Old Newfoundland, A History to 1843, by Patrick
O'Flaherty.
The winter of 1816-17, one of the coldest remembered by inhabitants, was also
one of the hungriest. Francis Pickmore (governor, 1816-18) had come to the
island in September with £10,000 relief for the victims of the February fire.
Before his departure in November, his departure in November, he earmarked some
of the money to pay return passages
of 1,000 of the numerous destitute poor in St. John's back to Ireland; but this
was a small response to an approaching tide of misery. In the months that
followed provisions had to be doled out with great caution by committees of
inhabitants to about 2,000 paupers in the town, while measures were put in place
to billet and feed nearly 1,000 more homeless men, mostly Irish, who had found
no productive work in the summer fishery. (The population of St. John's was now
about 12,000.) Although an "armed association" was formed in St.

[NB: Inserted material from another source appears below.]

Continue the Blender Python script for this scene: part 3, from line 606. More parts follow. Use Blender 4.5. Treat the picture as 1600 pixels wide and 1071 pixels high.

John's to
protect property, and unusual vigilance was maintained by civil authorities and
the trade elsewhere on the island, sporadic looting of merchants' warehouses and
vessels broke out in a number of communities. A brig sailing from Halifax to St.
John's, carrying bread and flour, put in at Bay Bulls and was seized "by the
almost starving inhabitants." At one point an "armed mob" was on a rampage in
St. John's. Organized Carbonear and Harbour Grace "rioters" demanded, and got,
access to merchants' provisions, "on pain of plundering of the stores."